* start Data segment *

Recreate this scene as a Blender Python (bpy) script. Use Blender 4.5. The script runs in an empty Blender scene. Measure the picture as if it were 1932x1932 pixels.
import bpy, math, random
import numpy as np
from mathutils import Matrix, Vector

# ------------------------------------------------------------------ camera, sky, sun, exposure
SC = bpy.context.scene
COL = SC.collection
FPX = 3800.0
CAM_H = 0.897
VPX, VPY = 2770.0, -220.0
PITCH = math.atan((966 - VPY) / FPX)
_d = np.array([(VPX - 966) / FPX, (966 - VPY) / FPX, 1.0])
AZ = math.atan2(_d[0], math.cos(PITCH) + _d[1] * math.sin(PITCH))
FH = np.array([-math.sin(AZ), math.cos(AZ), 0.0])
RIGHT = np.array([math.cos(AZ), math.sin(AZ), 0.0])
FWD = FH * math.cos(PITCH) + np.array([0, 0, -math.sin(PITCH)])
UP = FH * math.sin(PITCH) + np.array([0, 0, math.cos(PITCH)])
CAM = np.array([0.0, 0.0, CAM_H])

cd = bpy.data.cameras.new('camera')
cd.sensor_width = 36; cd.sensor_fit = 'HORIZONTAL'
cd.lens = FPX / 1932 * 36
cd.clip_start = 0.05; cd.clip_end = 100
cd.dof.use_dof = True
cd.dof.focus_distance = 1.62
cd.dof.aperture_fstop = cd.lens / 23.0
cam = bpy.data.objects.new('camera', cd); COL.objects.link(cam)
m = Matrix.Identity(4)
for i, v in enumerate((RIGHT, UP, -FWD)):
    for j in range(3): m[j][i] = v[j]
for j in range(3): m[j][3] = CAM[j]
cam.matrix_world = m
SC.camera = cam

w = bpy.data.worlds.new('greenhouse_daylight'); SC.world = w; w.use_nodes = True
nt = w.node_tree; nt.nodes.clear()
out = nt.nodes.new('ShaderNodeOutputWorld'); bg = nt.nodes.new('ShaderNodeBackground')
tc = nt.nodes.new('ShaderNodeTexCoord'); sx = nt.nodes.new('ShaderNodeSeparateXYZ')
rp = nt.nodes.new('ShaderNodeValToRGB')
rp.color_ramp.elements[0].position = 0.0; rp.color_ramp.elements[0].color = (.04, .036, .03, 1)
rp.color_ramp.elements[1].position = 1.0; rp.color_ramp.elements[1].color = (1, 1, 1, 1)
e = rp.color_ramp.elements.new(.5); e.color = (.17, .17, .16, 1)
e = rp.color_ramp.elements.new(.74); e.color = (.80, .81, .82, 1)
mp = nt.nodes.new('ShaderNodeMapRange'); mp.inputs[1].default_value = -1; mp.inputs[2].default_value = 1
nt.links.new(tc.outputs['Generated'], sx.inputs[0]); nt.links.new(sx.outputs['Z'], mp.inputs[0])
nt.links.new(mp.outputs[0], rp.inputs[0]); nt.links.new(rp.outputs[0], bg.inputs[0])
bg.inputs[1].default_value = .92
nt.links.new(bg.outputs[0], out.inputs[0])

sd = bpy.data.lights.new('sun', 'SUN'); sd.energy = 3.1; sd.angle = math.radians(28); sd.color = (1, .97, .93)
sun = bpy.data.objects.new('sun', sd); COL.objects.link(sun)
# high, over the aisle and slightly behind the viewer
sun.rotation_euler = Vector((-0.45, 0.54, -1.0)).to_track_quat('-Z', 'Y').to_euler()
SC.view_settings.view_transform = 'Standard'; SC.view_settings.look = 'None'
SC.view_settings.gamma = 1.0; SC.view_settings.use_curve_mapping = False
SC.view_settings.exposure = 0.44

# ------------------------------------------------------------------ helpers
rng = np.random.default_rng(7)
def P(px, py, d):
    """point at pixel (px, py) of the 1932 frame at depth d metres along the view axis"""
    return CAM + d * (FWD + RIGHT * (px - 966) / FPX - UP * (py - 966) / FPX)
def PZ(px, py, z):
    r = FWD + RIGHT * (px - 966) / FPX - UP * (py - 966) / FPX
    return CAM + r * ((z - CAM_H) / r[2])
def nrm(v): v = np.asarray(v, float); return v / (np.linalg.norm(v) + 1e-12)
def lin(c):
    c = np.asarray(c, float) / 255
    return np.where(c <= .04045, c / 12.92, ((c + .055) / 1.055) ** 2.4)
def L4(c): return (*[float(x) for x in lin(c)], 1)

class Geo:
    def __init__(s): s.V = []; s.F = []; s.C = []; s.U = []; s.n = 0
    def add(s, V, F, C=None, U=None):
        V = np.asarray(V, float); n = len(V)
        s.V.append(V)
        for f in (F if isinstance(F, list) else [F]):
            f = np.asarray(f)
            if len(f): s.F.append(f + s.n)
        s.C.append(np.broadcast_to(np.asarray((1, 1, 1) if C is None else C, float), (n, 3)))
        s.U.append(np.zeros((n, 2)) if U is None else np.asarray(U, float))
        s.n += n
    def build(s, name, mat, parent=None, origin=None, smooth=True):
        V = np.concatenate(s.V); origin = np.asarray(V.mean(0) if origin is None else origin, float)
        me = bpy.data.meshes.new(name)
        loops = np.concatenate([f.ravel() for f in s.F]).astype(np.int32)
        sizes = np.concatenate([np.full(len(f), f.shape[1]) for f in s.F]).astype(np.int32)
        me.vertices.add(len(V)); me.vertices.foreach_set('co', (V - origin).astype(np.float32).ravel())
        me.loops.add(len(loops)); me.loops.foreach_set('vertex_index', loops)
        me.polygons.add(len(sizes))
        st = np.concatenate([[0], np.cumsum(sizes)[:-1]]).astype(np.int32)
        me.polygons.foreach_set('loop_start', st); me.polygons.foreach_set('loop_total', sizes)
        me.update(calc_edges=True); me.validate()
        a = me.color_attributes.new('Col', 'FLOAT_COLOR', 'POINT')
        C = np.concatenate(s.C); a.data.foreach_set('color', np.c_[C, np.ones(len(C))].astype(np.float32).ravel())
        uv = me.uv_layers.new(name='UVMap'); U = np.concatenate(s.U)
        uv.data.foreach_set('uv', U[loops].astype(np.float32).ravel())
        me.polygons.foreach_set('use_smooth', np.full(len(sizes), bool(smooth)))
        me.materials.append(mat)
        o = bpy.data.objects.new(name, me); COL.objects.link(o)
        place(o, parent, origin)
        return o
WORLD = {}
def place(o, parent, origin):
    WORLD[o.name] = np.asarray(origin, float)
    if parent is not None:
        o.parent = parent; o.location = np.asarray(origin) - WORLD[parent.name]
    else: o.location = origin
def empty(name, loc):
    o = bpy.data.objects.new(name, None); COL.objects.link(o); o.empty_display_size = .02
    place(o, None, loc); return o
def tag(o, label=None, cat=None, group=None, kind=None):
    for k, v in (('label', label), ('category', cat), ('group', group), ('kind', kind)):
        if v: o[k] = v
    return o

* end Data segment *

## Aim
Each line of the listing should be copied exactly.

## Response
Recreate this scene as a Blender Python (bpy) script. Use Blender 4.5. The script runs in an empty Blender scene. Measure the picture as if it were 1932x1932 pixels.
import bpy, math, random
import numpy as np
from mathutils import Matrix, Vector

# ------------------------------------------------------------------ camera, sky, sun, exposure
SC = bpy.context.scene
COL = SC.collection
FPX = 3800.0
CAM_H = 0.897
VPX, VPY = 2770.0, -220.0
PITCH = math.atan((966 - VPY) / FPX)
_d = np.array([(VPX - 966) / FPX, (966 - VPY) / FPX, 1.0])
AZ = math.atan2(_d[0], math.cos(PITCH) + _d[1] * math.sin(PITCH))
FH = np.array([-math.sin(AZ), math.cos(AZ), 0.0])
RIGHT = np.array([math.cos(AZ), math.sin(AZ), 0.0])
FWD = FH * math.cos(PITCH) + np.array([0, 0, -math.sin(PITCH)])
UP = FH * math.sin(PITCH) + np.array([0, 0, math.cos(PITCH)])
CAM = np.array([0.0, 0.0, CAM_H])

cd = bpy.data.cameras.new('camera')
cd.sensor_width = 36; cd.sensor_fit = 'HORIZONTAL'
cd.lens = FPX / 1932 * 36
cd.clip_start = 0.05; cd.clip_end = 100
cd.dof.use_dof = True
cd.dof.focus_distance = 1.62
cd.dof.aperture_fstop = cd.lens / 23.0
cam = bpy.data.objects.new('camera', cd); COL.objects.link(cam)
m = Matrix.Identity(4)
for i, v in enumerate((RIGHT, UP, -FWD)):
    for j in range(3): m[j][i] = v[j]
for j in range(3): m[j][3] = CAM[j]
cam.matrix_world = m
SC.camera = cam

w = bpy.data.worlds.new('greenhouse_daylight'); SC.world = w; w.use_nodes = True
nt = w.node_tree; nt.nodes.clear()
out = nt.nodes.new('ShaderNodeOutputWorld'); bg = nt.nodes.new('ShaderNodeBackground')
tc = nt.nodes.new('ShaderNodeTexCoord'); sx = nt.nodes.new('ShaderNodeSeparateXYZ')
rp = nt.nodes.new('ShaderNodeValToRGB')
rp.color_ramp.elements[0].position = 0.0; rp.color_ramp.elements[0].color = (.04, .036, .03, 1)
rp.color_ramp.elements[1].position = 1.0; rp.color_ramp.elements[1].color = (1, 1, 1, 1)
e = rp.color_ramp.elements.new(.5); e.color = (.17, .17, .16, 1)
e = rp.color_ramp.elements.new(.74); e.color = (.80, .81, .82, 1)
mp = nt.nodes.new('ShaderNodeMapRange'); mp.inputs[1].default_value = -1; mp.inputs[2].default_value = 1
nt.links.new(tc.outputs['Generated'], sx.inputs[0]); nt.links.new(sx.outputs['Z'], mp.inputs[0])
nt.links.new(mp.outputs[0], rp.inputs[0]); nt.links.new(rp.outputs[0], bg.inputs[0])
bg.inputs[1].default_value = .92
nt.links.new(bg.outputs[0], out.inputs[0])

sd = bpy.data.lights.new('sun', 'SUN'); sd.energy = 3.1; sd.angle = math.radians(28); sd.color = (1, .97, .93)
sun = bpy.data.objects.new('sun', sd); COL.objects.link(sun)
# high, over the aisle and slightly behind the viewer
sun.rotation_euler = Vector((-0.45, 0.54, -1.0)).to_track_quat('-Z', 'Y').to_euler()
SC.view_settings.view_transform = 'Standard'; SC.view_settings.look = 'None'
SC.view_settings.gamma = 1.0; SC.view_settings.use_curve_mapping = False
SC.view_settings.exposure = 0.44

# ------------------------------------------------------------------ helpers
rng = np.random.default_rng(7)
def P(px, py, d):
    """point at pixel (px, py) of the 1932 frame at depth d metres along the view axis"""
    return CAM + d * (FWD + RIGHT * (px - 966) / FPX - UP * (py - 966) / FPX)
def PZ(px, py, z):
    r = FWD + RIGHT * (px - 966) / FPX - UP * (py - 966) / FPX
    return CAM + r * ((z - CAM_H) / r[2])
def nrm(v): v = np.asarray(v, float); return v / (np.linalg.norm(v) + 1e-12)
def lin(c):
    c = np.asarray(c, float) / 255
    return np.where(c <= .04045, c / 12.92, ((c + .055) / 1.055) ** 2.4)
def L4(c): return (*[float(x) for x in lin(c)], 1)

class Geo:
    def __init__(s): s.V = []; s.F = []; s.C = []; s.U = []; s.n = 0
    def add(s, V, F, C=None, U=None):
        V = np.asarray(V, float); n = len(V)
        s.V.append(V)
        for f in (F if isinstance(F, list) else [F]):
            f = np.asarray(f)
            if len(f): s.F.append(f + s.n)
        s.C.append(np.broadcast_to(np.asarray((1, 1, 1) if C is None else C, float), (n, 3)))
        s.U.append(np.zeros((n, 2)) if U is None else np.asarray(U, float))
        s.n += n
    def build(s, name, mat, parent=None, origin=None, smooth=True):
        V = np.concatenate(s.V); origin = np.asarray(V.mean(0) if origin is None else origin, float)
        me = bpy.data.meshes.new(name)
        loops = np.concatenate([f.ravel() for f in s.F]).astype(np.int32)
        sizes = np.concatenate([np.full(len(f), f.shape[1]) for f in s.F]).astype(np.int32)
        me.vertices.add(len(V)); me.vertices.foreach_set('co', (V - origin).astype(np.float32).ravel())
        me.loops.add(len(loops)); me.loops.foreach_set('vertex_index', loops)
        me.polygons.add(len(sizes))
        st = np.concatenate([[0], np.cumsum(sizes)[:-1]]).astype(np.int32)
        me.polygons.foreach_set('loop_start', st); me.polygons.foreach_set('loop_total', sizes)
        me.update(calc_edges=True); me.validate()
        a = me.color_attributes.new('Col', 'FLOAT_COLOR', 'POINT')
        C = np.concatenate(s.C); a.data.foreach_set('color', np.c_[C, np.ones(len(C))].astype(np.float32).ravel())
        uv = me.uv_layers.new(name='UVMap'); U = np.concatenate(s.U)
        uv.data.foreach_set('uv', U[loops].astype(np.float32).ravel())
        me.polygons.foreach_set('use_smooth', np.full(len(sizes), bool(smooth)))
        me.materials.append(mat)
        o = bpy.data.objects.new(name, me); COL.objects.link(o)
        place(o, parent, origin)
        return o
WORLD = {}
def place(o, parent, origin):
    WORLD[o.name] = np.asarray(origin, float)
    if parent is not None:
        o.parent = parent; o.location = np.asarray(origin) - WORLD[parent.name]
    else: o.location = origin
def empty(name, loc):
    o = bpy.data.objects.new(name, None); COL.objects.link(o); o.empty_display_size = .02
    place(o, None, loc); return o
def tag(o, label=None, cat=None, group=None, kind=None):
    for k, v in (('label', label), ('category', cat), ('group', group), ('kind', kind)):
        if v: o[k] = v
    return o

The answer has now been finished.